-- Begin --

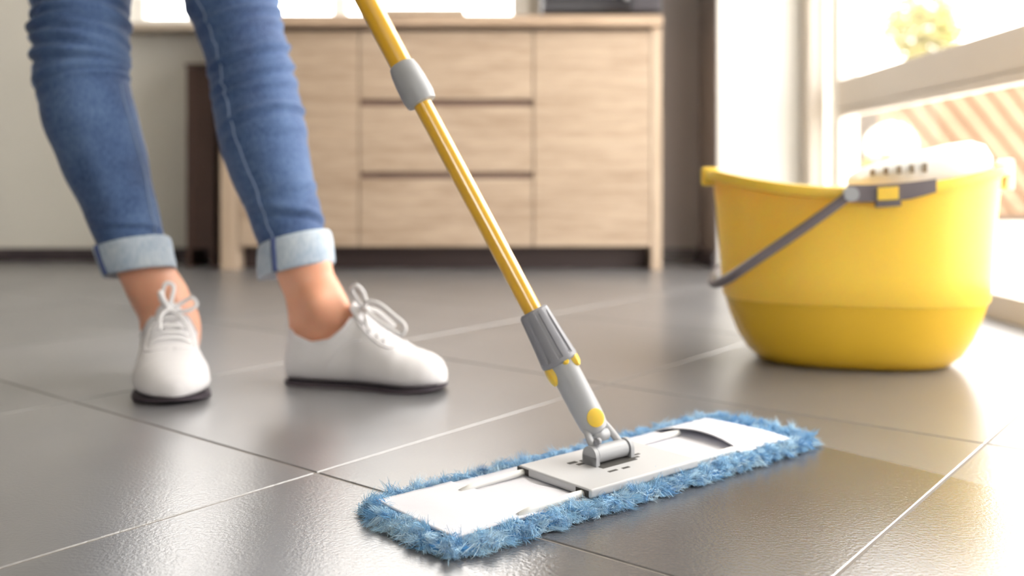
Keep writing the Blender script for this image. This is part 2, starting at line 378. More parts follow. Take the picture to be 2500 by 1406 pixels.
# ------------------------------------------------------------------ sideboard
SBD = 3.05; sb = empty('sideboard', (-.22, SBD, 0), label='wide pale oak sideboard with three drawers between two doors against the back wall', category='sideboard')
def sx(px, D=SBD): return (px - 1250) * D / F + .22
def sz(py, D=SBD): return CH - (py - HY) * D / F
DEP = YF - SBD - .02; bot = sz(602)
def sbp(name, a, b, mat, bev=.002, par=sb): return box(name, a, b, mat, par, bev)
zt = .803; zt0 = .770
sbp('worktop', (sx(512), -.035, zt0), (sx(1614), DEP + .005, zt), M['oak_top'], .003)
sbp('side_panel', (sx(538), 0, 0), (sx(580), DEP, zt0 - .001), M['oak_post']); sbp('side_panel', (sx(1590), 0, 0), (sx(1616), DEP, zt0 - .001), M['oak_post'])
body_z0 = bot + .002
sbp('back_panel', (sx(581), DEP - .015, .09), (sx(1589), DEP, zt0 - .002), M['recess'])
sbp('bottom_panel', (sx(581), .02, body_z0), (sx(1589), DEP - .016, body_z0 + .018), M['oak'])
sbp('divider', (sx(866), .0195, body_z0 + .02), (sx(888), DEP - .017, zt0 - .02), M['oak']); sbp('divider', (sx(1292), .0195, body_z0 + .02), (sx(1314), DEP - .017, zt0 - .02), M['oak'])
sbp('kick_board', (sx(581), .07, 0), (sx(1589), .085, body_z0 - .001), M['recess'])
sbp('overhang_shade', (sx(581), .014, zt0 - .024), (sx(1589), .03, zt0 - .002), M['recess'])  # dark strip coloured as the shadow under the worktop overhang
def grooves(o): return o
dtop = sz(76)
for x0, x1 in ((583, 875), (1303, 1588)):
    dr = sbp('door', (sx(x0), 0, bot), (sx(x1), .019, dtop), M['oak'])
    sbp('edge_strip', (sx(x0), -.0008, sz(330)), (sx(x1), .0, sz(327)), M['oak_top'], 0, dr)
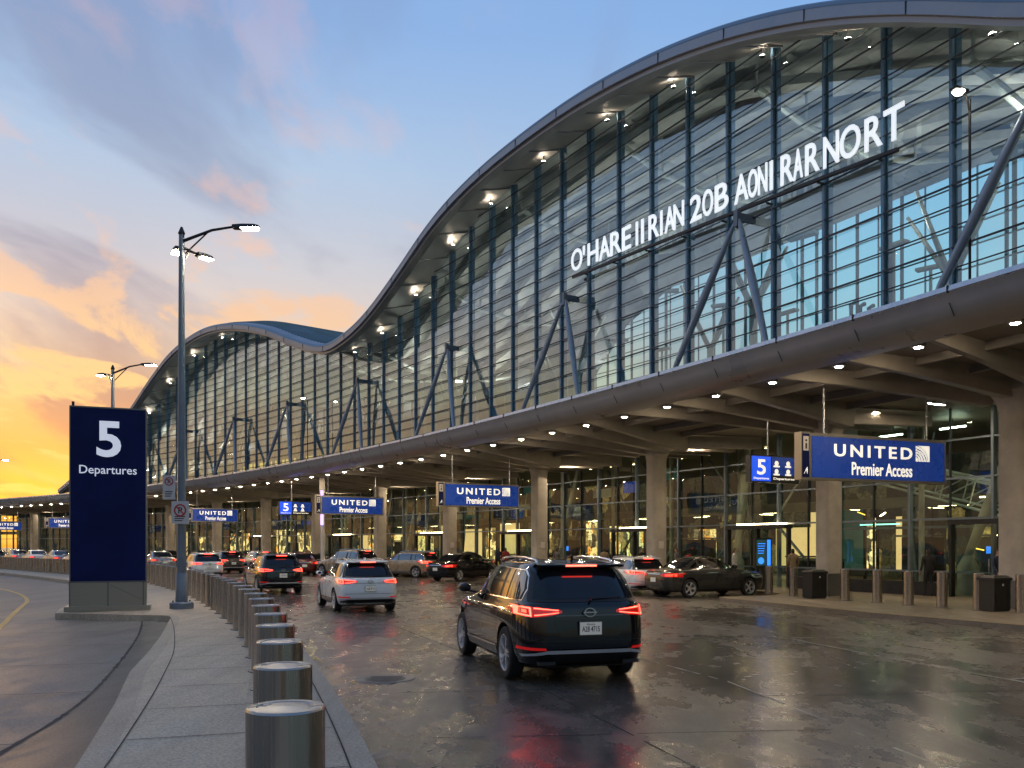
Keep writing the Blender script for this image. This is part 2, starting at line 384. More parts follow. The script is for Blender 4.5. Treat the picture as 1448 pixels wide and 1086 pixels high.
    m4 = N(nt, 'ShaderNodeMix', data_type='RGBA'); L(nt, mth('MULTIPLY', mth('MULTIPLY', c2, fade.outputs[0]), sw.outputs[0]), m4.inputs[0]); L(nt, m5.outputs[2], m4.inputs[6]); L(nt, lit.outputs[0], m4.inputs[7])
    # below the horizon: dark ground haze
    bl = N(nt, 'ShaderNodeMapRange'); L(nt, z, bl.inputs[0]); bl.inputs[1].default_value = -.03; bl.inputs[2].default_value = 0.0
    m6 = N(nt, 'ShaderNodeMix', data_type='RGBA'); L(nt, bl.outputs[0], m6.inputs[0]); m6.inputs[6].default_value = (.06, .05, .05, 1); L(nt, m4.outputs[2], m6.inputs[7])
    bk = N(nt, 'ShaderNodeMapRange', interpolation_type='SMOOTHSTEP'); L(nt, y, bk.inputs[0]); bk.inputs[1].default_value = -.35; bk.inputs[2].default_value = .45; bk.inputs[3].default_value = .64; bk.inputs[4].default_value = .92
    bg2 = N(nt, 'ShaderNodeBackground'); L(nt, m6.outputs[2], bg2.inputs[0]); lo_ = N(nt, 'ShaderNodeMapRange', interpolation_type='SMOOTHSTEP'); L(nt, z, lo_.inputs[0]); lo_.inputs[1].default_value = .02; lo_.inputs[2].default_value = .32; lo_.inputs[3].default_value = .28; lo_.inputs[4].default_value = 1
    fr_ = N(nt, 'ShaderNodeMapRange', interpolation_type='SMOOTHSTEP'); L(nt, y, fr_.inputs[0]); fr_.inputs[1].default_value = -.4; fr_.inputs[2].default_value = .1
    L(nt, mth('MULTIPLY', bk.outputs[0], mth('MAXIMUM', lo_.outputs[0], fr_.outputs[0])), bg2.inputs[1])
    ad = N(nt, 'ShaderNodeAddShader'); L(nt, bg1.outputs[0], ad.inputs[0]); L(nt, bg2.outputs[0], ad.inputs[1]); L(nt, ad.outputs[0], out.inputs[0])
    ld = bpy.data.lights.new('sun', 'SUN'); ld.energy = .5; ld.angle = R(4); ld.color = (1, .55, .25)
    o = bpy.data.objects.new('sun', ld); COL.objects.link(o)
    d = V((math.sin(SUN_AZ) * math.cos(R(3)), math.cos(SUN_AZ) * math.cos(R(3)), math.sin(R(3))))
    o.rotation_euler = d.to_track_quat('Z', 'Y').to_euler()
world()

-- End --

**Given exercise:**
Reproduce all of the data exactly, omitting each picture it holds.

**Result for this task:**
Keep writing the Blender script for this image. This is part 2, starting at line 378. More parts follow. Take the picture to be 2500 by 1406 pixels.
# ------------------------------------------------------------------ sideboard
SBD = 3.05; sb = empty('sideboard', (-.22, SBD, 0), label='wide pale oak sideboard with three drawers between two doors against the back wall', category='sideboard')
def sx(px, D=SBD): return (px - 1250) * D / F + .22
def sz(py, D=SBD): return CH - (py - HY) * D / F
DEP = YF - SBD - .02; bot = sz(602)
def sbp(name, a, b, mat, bev=.002, par=sb): return box(name, a, b, mat, par, bev)
zt = .803; zt0 = .770
sbp('worktop', (sx(512), -.035, zt0), (sx(1614), DEP + .005, zt), M['oak_top'], .003)
sbp('side_panel', (sx(538), 0, 0), (sx(580), DEP, zt0 - .001), M['oak_post']); sbp('side_panel', (sx(1590), 0, 0), (sx(1616), DEP, zt0 - .001), M['oak_post'])
body_z0 = bot + .002
sbp('back_panel', (sx(581), DEP - .015, .09), (sx(1589), DEP, zt0 - .002), M['recess'])
sbp('bottom_panel', (sx(581), .02, body_z0), (sx(1589), DEP - .016, body_z0 + .018), M['oak'])
sbp('divider', (sx(866), .0195, body_z0 + .02), (sx(888), DEP - .017, zt0 - .02), M['oak']); sbp('divider', (sx(1292), .0195, body_z0 + .02), (sx(1314), DEP - .017, zt0 - .02), M['oak'])
sbp('kick_board', (sx(581), .07, 0), (sx(1589), .085, body_z0 - .001), M['recess'])
sbp('overhang_shade', (sx(581), .014, zt0 - .024), (sx(1589), .03, zt0 - .002), M['recess'])  # dark strip coloured as the shadow under the worktop overhang
def grooves(o): return o
dtop = sz(76)
for x0, x1 in ((583, 875), (1303, 1588)):
    dr = sbp('door', (sx(x0), 0, bot), (sx(x1), .019, dtop), M['oak'])
    sbp('edge_strip', (sx(x0), -.0008, sz(330)), (sx(x1), .0, sz(327)), M['oak_top'], 0, dr)
Keep writing the Blender script for this image. This is part 2, starting at line 384. More parts follow. The script is for Blender 4.5. Treat the picture as 1448 pixels wide and 1086 pixels high.
    m4 = N(nt, 'ShaderNodeMix', data_type='RGBA'); L(nt, mth('MULTIPLY', mth('MULTIPLY', c2, fade.outputs[0]), sw.outputs[0]), m4.inputs[0]); L(nt, m5.outputs[2], m4.inputs[6]); L(nt, lit.outputs[0], m4.inputs[7])
    # below the horizon: dark ground haze
    bl = N(nt, 'ShaderNodeMapRange'); L(nt, z, bl.inputs[0]); bl.inputs[1].default_value = -.03; bl.inputs[2].default_value = 0.0
    m6 = N(nt, 'ShaderNodeMix', data_type='RGBA'); L(nt, bl.outputs[0], m6.inputs[0]); m6.inputs[6].default_value = (.06, .05, .05, 1); L(nt, m4.outputs[2], m6.inputs[7])
    bk = N(nt, 'ShaderNodeMapRange', interpolation_type='SMOOTHSTEP'); L(nt, y, bk.inputs[0]); bk.inputs[1].default_value = -.35; bk.inputs[2].default_value = .45; bk.inputs[3].default_value = .64; bk.inputs[4].default_value = .92
    bg2 = N(nt, 'ShaderNodeBackground'); L(nt, m6.outputs[2], bg2.inputs[0]); lo_ = N(nt, 'ShaderNodeMapRange', interpolation_type='SMOOTHSTEP'); L(nt, z, lo_.inputs[0]); lo_.inputs[1].default_value = .02; lo_.inputs[2].default_value = .32; lo_.inputs[3].default_value = .28; lo_.inputs[4].default_value = 1
    fr_ = N(nt, 'ShaderNodeMapRange', interpolation_type='SMOOTHSTEP'); L(nt, y, fr_.inputs[0]); fr_.inputs[1].default_value = -.4; fr_.inputs[2].default_value = .1
    L(nt, mth('MULTIPLY', bk.outputs[0], mth('MAXIMUM', lo_.outputs[0], fr_.outputs[0])), bg2.inputs[1])
    ad = N(nt, 'ShaderNodeAddShader'); L(nt, bg1.outputs[0], ad.inputs[0]); L(nt, bg2.outputs[0], ad.inputs[1]); L(nt, ad.outputs[0], out.inputs[0])
    ld = bpy.data.lights.new('sun', 'SUN'); ld.energy = .5; ld.angle = R(4); ld.color = (1, .55, .25)
    o = bpy.data.objects.new('sun', ld); COL.objects.link(o)
    d = V((math.sin(SUN_AZ) * math.cos(R(3)), math.cos(SUN_AZ) * math.cos(R(3)), math.sin(R(3))))
    o.rotation_euler = d.to_track_quat('Z', 'Y').to_euler()
world()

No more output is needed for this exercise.